Wednesday, February 11, 2009

Israel's Election Deadlock

Israel's tentative election results are here. I say tentative because, as Imshin notes, absentee ballots remain uncounted, and are expected to lean right. If Likud picks up at least one seat, then Netanyahu becomes the logical choice to form the next government.

As it his, his position is very strong, but not as simple as the left/right block metrics would have it. On the one hand, the Arab parties and Hadash are included in the left, meaning that functionally it's down around 46 seats. However, the religious parties, especially Shas, can be bribed into almost any coalition. At the same time, Avigdor Lieberman has made it plain he wants to contend for the prime minister's spot in the next elections. He might conclude he can do that better as the one who works with the centrist Kadima and ultimately brings it down than he can as a second fiddle to Netanyahu in a Likud-led government.

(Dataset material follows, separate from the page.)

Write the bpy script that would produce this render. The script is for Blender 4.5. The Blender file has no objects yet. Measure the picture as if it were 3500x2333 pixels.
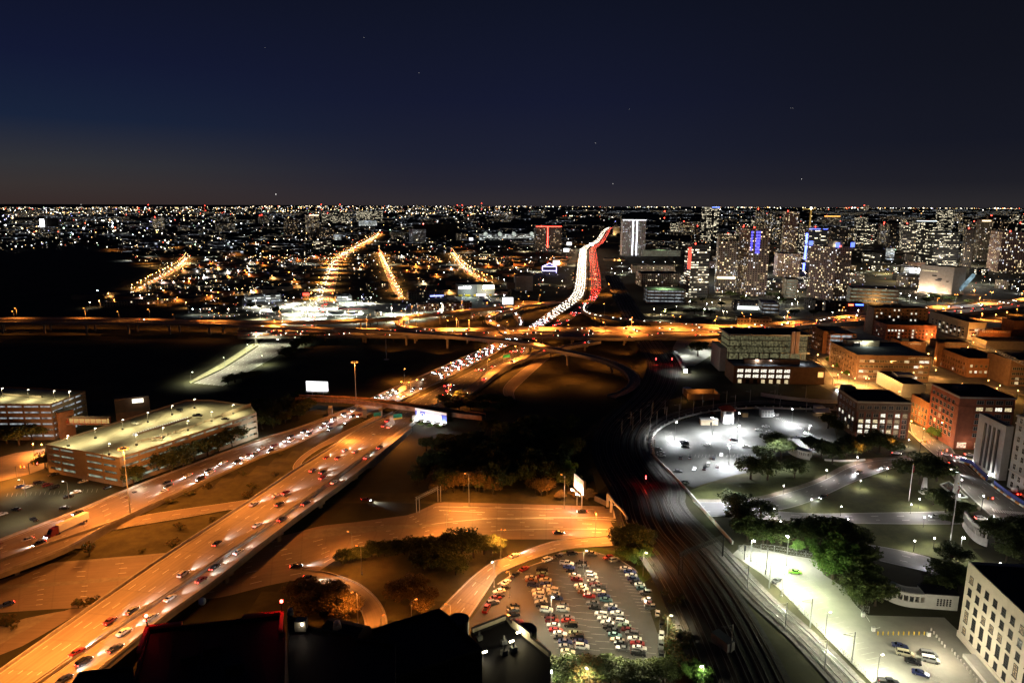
import bpy, math, random
from mathutils import Vector, Matrix
rnd = random.Random(7)
SC = bpy.context.scene
COL = SC.collection
# ------------------------------------------------------------------ camera
PITCH, ROLL, CZ = math.radians(11.26), math.radians(0.25), 143.0
F = 3500 * 24 / 36
RM = Matrix.Rotation(math.pi/2 - PITCH, 3, 'X') @ Matrix.Rotation(ROLL, 3, 'Z')
cam = bpy.data.cameras.new('camera'); cam.lens = 24; cam.sensor_width = 36
cam.clip_start = 1; cam.clip_end = 200000
camo = bpy.data.objects.new('camera', cam); COL.objects.link(camo)
camo.matrix_world = Matrix.Translation((0, 0, CZ)) @ RM.to_4x4()
SC.camera = camo
RMI = RM.inverted()
def proj(p):
    d = RMI @ (Vector(p) - Vector((0, 0, CZ)))
    return 1750 + F*d.x/-d.z, 1166.5 - F*d.y/-d.z
def G(px, py, z=0.0):
    d = RM @ Vector(((px-1750)/F, -(py-1166.5)/F, -1))
    if d.z > -0.0016: d.z = -0.0016
    s = (z-CZ)/d.z
    return Vector((d.x*s, d.y*s, z))
# survey points are read off enlarged sheets: sheet 'cr' (column, row) and x,y on that sheet
SX = (0, 850, 1700, 2600); SY = (650, 1200, 1733); SS = 900/2352
def T(k, x, y): return SX[int(k[0])] + x*SS, SY[int(k[1])] + y*SS
def P(s):
    out = []; k = None
    for w in s.replace(':', ': ').split():
        if w.endswith(':'): k = w[:-1]
        else:
            a = [float(q) for q in w.split(',')]
            out.append(T(k, a[0], a[1]) + tuple(a[2:3]))
    return out
# ------------------------------------------------------------------ terrain height
def sstep(x): x = max(0., min(1., x)); return x*x*(3-2*x)
CREST = [G(p[0], p[1], 6) for p in P("22:2100,1900 1950,1568 1850,1300 1700,950 1520,600 1400,380 1330,180 1250,20 21:1250,1330 1080,1150 930,980 870,850 900,700 1050,520 1250,400 1400,220 1330,50 20:1200,1230 1060,1000 1000,800 960,560")]
def H(x, y):
    best = 1e9; sg = 1
    if y > 3000: return 0.
    for a, b in zip(CREST, CREST[1:]):
        dx, dy = b.x-a.x, b.y-a.y
        t = max(0, min(1, ((x-a.x)*dx+(y-a.y)*dy)/(dx*dx+dy*dy)))
        ex, ey = x-a.x-t*dx, y-a.y-t*dy
        d = math.hypot(ex, ey)
        if d < best:
            best = d; sg = 1 if dx*ey-dy*ex < 0 else -1
    fade = 1 - sstep((y-620)/500)
    return 6*fade*sstep((sg*best+9)/9)
def GT(px, py, up=0.0):          # photo pixel -> point on the terrain (plus a height above it)
    z = 0
    for _ in range(5):
        p = G(px, py, z+up); z = H(p.x, p.y)
    p.z = z+up
    return p
def gt(k, x, y, up=0.0): return GT(*T(k, x, y), up)
def W(s, z=None):                # survey string -> world points (explicit heights, or on the terrain)
    out = []; last = z
    for p in P(s):
        if len(p) > 2: last = p[2]
        out.append(GT(p[0], p[1]) if last is None else G(p[0], p[1], last))
    return out
# ------------------------------------------------------------------ materials
MATS = {}
def nt(m):
    m.use_nodes = True; n = m.node_tree; return n, n.nodes, n.links
def mat(name, col, rough=.8, var=.25, scale=.15, metal=0, emit=None, es=0, spec=.3, fine=0):
    if name in MATS: return MATS[name]
    m = bpy.data.materials.new(name); n, N, L = nt(m); b = N['Principled BSDF']
    b.inputs['Roughness'].default_value = rough; b.inputs['Metallic'].default_value = metal
    b.inputs['Specular IOR Level'].default_value = spec
    b.inputs['Base Color'].default_value = (*col, 1)
    if var:
        tc = N.new('ShaderNodeTexCoord'); nz = N.new('ShaderNodeTexNoise'); nz.inputs['Scale'].default_value = scale
        nz.inputs['Detail'].default_value = 6; nz.inputs['Roughness'].default_value = .65
        L.new(tc.outputs['Object'], nz.inputs['Vector'])
        r = N.new('ShaderNodeValToRGB'); e = r.color_ramp.elements
        e[0].position = .3; e[1].position = .7
        e[0].color = (*[c*(1-var) for c in col], 1); e[1].color = (*[min(1, c*(1+var)) for c in col], 1)
        L.new(nz.outputs['Fac'], r.inputs[0]); L.new(r.outputs[0], b.inputs['Base Color'])
    if emit:
        b.inputs['Emission Color'].default_value = (*emit, 1); b.inputs['Emission Strength'].default_value = es
        m.cycles.emission_sampling = 'NONE'
    MATS[name] = m; return m
def glow(name, col, s): return mat(name, (.02, .02, .02), var=0, emit=col, es=s)
# paving with tyre-worn bands running along the strip (UV: u along, v across in metres) and patches
def paving(name, col, wear=.75, joint=0, patch=.3):
    m = bpy.data.materials.new(name); n, N, L = nt(m); b = N['Principled BSDF']; b.inputs['Roughness'].default_value = .75
    tc = N.new('ShaderNodeTexCoord')
    def mth(op, a, bb=None):
        q = N.new('ShaderNodeMath'); q.operation = op
        for i, x in enumerate((a, bb)):
            if x is None: continue
            if isinstance(x, (int, float)): q.inputs[i].default_value = x
            else: L.new(x, q.inputs[i])
        return q.outputs[0]
    nz = N.new('ShaderNodeTexNoise'); nz.inputs['Scale'].default_value = .08; nz.inputs['Detail'].default_value = 8; nz.inputs['Roughness'].default_value = .7
    L.new(tc.outputs['Object'], nz.inputs['Vector'])
    mp = N.new('ShaderNodeMapping'); mp.inputs['Scale'].default_value = (.012, .9, 1); L.new(tc.outputs['UV'], mp.inputs['Vector'])
    st = N.new('ShaderNodeTexNoise'); st.inputs['Scale'].default_value = 1; st.inputs['Detail'].default_value = 4; L.new(mp.outputs[0], st.inputs['Vector'])
    f = mth('ADD', mth('MULTIPLY', nz.outputs['Fac'], patch*2), mth('MULTIPLY', st.outputs['Fac'], wear*1.2))
    f = mth('ADD', f, 1 - patch - wear*.6)
    if joint:
        sp = N.new('ShaderNodeSeparateXYZ'); L.new(tc.outputs['UV'], sp.inputs[0])
        g = mth('LESS_THAN', mth('FRACT', mth('DIVIDE', sp.outputs[0], joint)), .05)
        f = mth('MULTIPLY', f, mth('SUBTRACT', 1, mth('MULTIPLY', g, .12)))
    mx = N.new('ShaderNodeMix'); mx.data_type = 'RGBA'; mx.blend_type = 'MULTIPLY'; mx.inputs[0].default_value = 1
    mx.inputs[6].default_value = (*col, 1)
    cb = N.new('ShaderNodeCombineColor')
    for i in range(3): L.new(f, cb.inputs[i])
    L.new(cb.outputs[0], mx.inputs[7]); L.new(mx.outputs[2], b.inputs['Base Color'])
    MATS[name] = m; return m
# facade group: bays and storeys in metres from the wall's UV, some windows lit
def facade_group():
    g = bpy.data.node_groups.new('facade', 'ShaderNodeTree')
    I = g.interface
    def s(n, t, d, io='INPUT'):
        q = I.new_socket(n, in_out=io, socket_type=t)
        if io == 'INPUT': q.default_value = d
    s('Wall', 'NodeSocketColor', (.2, .2, .2, 1)); s('Glass', 'NodeSocketColor', (.02, .02, .03, 1)); s('Lit', 'NodeSocketColor', (1, .8, .5, 1))
    for n, d in (('Bay', 3), ('Storey', 3.6), ('WX', .6), ('WY', .5), ('Prob', .3), ('Power', 3), ('Seed', 0), ('RowMix', 0)): s(n, 'NodeSocketFloat', d)
    s('BSDF', 'NodeSocketShader', None, 'OUTPUT')
    N, L = g.nodes, g.links
    gi = N.new('NodeGroupInput'); go = N.new('NodeGroupOutput'); uv = N.new('ShaderNodeUVMap'); sp = N.new('ShaderNodeSeparateXYZ'); L.new(uv.outputs[0], sp.inputs[0])
    def mth(op, a, b=None):
        q = N.new('ShaderNodeMath'); q.operation = op
        for i, x in enumerate((a, b)):
            if x is None: continue
            if isinstance(x, (int, float)): q.inputs[i].default_value = x
            else: L.new(x, q.inputs[i])
        return q.outputs[0]
    u = mth('DIVIDE', sp.outputs[0], gi.outputs['Bay']); v = mth('DIVIDE', sp.outputs[1], gi.outputs['Storey'])
    fu, fv, iu, iv = mth('FRACT', u), mth('FRACT', v), mth('FLOOR', u), mth('FLOOR', v)
    mx = mth('LESS_THAN', mth('ABSOLUTE', mth('SUBTRACT', fu, .5)), mth('MULTIPLY', gi.outputs['WX'], .5))
    my = mth('LESS_THAN', mth('ABSOLUTE', mth('SUBTRACT', fv, .5)), mth('MULTIPLY', gi.outputs['WY'], .5))
    mask = mth('MULTIPLY', mx, my)
    def wn(a, b, c):
        cb = N.new('ShaderNodeCombineXYZ')
        for i, x in enumerate((a, b, c)):
            if isinstance(x, (int, float)): cb.inputs[i].default_value = x
            else: L.new(x, cb.inputs[i])
        w = N.new('ShaderNodeTexWhiteNoise'); w.noise_dimensions = '3D'; L.new(cb.outputs[0], w.inputs['Vector']); return w
    w1 = wn(iu, iv, gi.outputs['Seed']); w2 = wn(iu, iv, mth('ADD', gi.outputs['Seed'], 7.3)); w3 = wn(0.5, iv, gi.outputs['Seed'])
    w4 = wn(mth('FLOOR', mth('DIVIDE', iu, 4)), iv, mth('ADD', gi.outputs['Seed'], 3.1))
    val = mth('ADD', mth('MULTIPLY', w1.outputs['Value'], mth('SUBTRACT', 1, gi.outputs['RowMix'])), mth('MULTIPLY', w4.outputs['Value'], gi.outputs['RowMix']))
    lit = mth('LESS_THAN', val, mth('MULTIPLY', gi.outputs['Prob'], mth('ADD', .5, w3.outputs['Value'])))
    br = mth('ADD', .15, mth('POWER', w2.outputs['Value'], 2.5))
    es = mth('MULTIPLY', mth('MULTIPLY', mth('MULTIPLY', mask, lit), br), gi.outputs['Power'])
    tint = N.new('ShaderNodeMix'); tint.data_type = 'RGBA'; tint.inputs[7].default_value = (.75, .85, 1, 1)
    L.new(mth('MULTIPLY', mth('GREATER_THAN', w4.outputs['Value'], .75), .7), tint.inputs[0]); L.new(gi.outputs['Lit'], tint.inputs[6])
    nz = N.new('ShaderNodeTexNoise'); nz.inputs['Scale'].default_value = .12; nz.inputs['Detail'].default_value = 5; L.new(uv.outputs[0], nz.inputs['Vector'])
    wv = N.new('ShaderNodeMix'); wv.data_type = 'RGBA'; wv.blend_type = 'MULTIPLY'; wv.inputs[0].default_value = .5
    L.new(gi.outputs['Wall'], wv.inputs[6]); L.new(nz.outputs['Color'], wv.inputs[7])
    bc = N.new('ShaderNodeMix'); bc.data_type = 'RGBA'; L.new(mask, bc.inputs[0]); L.new(wv.outputs[2], bc.inputs[6]); L.new(gi.outputs['Glass'], bc.inputs[7])
    b = N.new('ShaderNodeBsdfPrincipled'); L.new(bc.outputs[2], b.inputs['Base Color'])
    L.new(mth('SUBTRACT', .8, mth('MULTIPLY', mask, .65)), b.inputs['Roughness'])
    L.new(tint.outputs[2], b.inputs['Emission Color']); L.new(es, b.inputs['Emission Strength'])
    L.new(b.outputs[0], go.inputs[0]); return g
FG = facade_group()
def facade(name, wall=(.12, .1, .08), lit=(1, .78, .45), bay=3, storey=3.6, wx=.6, wy=.5, prob=.3, power=3, glass=(.015, .018, .025), row=0.):
    m = bpy.data.materials.new(name); n, N, L = nt(m); N.remove(N['Principled BSDF'])
    q = N.new('ShaderNodeGroup'); q.node_tree = FG
    for k, v in (('Wall', (*wall, 1)), ('Glass', (*glass, 1)), ('Lit', (*lit, 1)), ('Bay', bay), ('Storey', storey), ('WX', wx), ('WY', wy), ('Prob', prob), ('Power', power), ('Seed', rnd.random()*90), ('RowMix', row)):
        q.inputs[k].default_value = v
    L.new(q.outputs[0], N['Material Output'].inputs[0]); m.cycles.emission_sampling = 'NONE'
    return m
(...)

All Livni's coalition, possibilities, however, are pretty narrow, and again, given the absentee ballot situation, we may yet wind up with Netanyahu getting the first crack at things. Matthew Yglesias cogently surveys the Israeli political scene:
"Likud used to be the main rightwing party. Then, under the government of Ariel Sharon in fragmented into a more pragmatic Kadima faction and a hardline-nationalist faction led by Bibi Netanyahu. Now, Israeli opinion has shifted so far to the right that Kadima, which was founded as a center-right party just a few years ago is now left of the public opinion’s center. And the far-right Yisrael Beitanu party is bigger than center-left Labor and dramatically bigger than left-wing Meretz. Meanwhile, Labor has itself shifted right. A politics dominated, on both sides, by nationalists—ranging from pragmatic nationalists to not-so-pragmatic nationalists to frothing-at-the-mouth-racist nationalists—is not so promising for the cause of peace."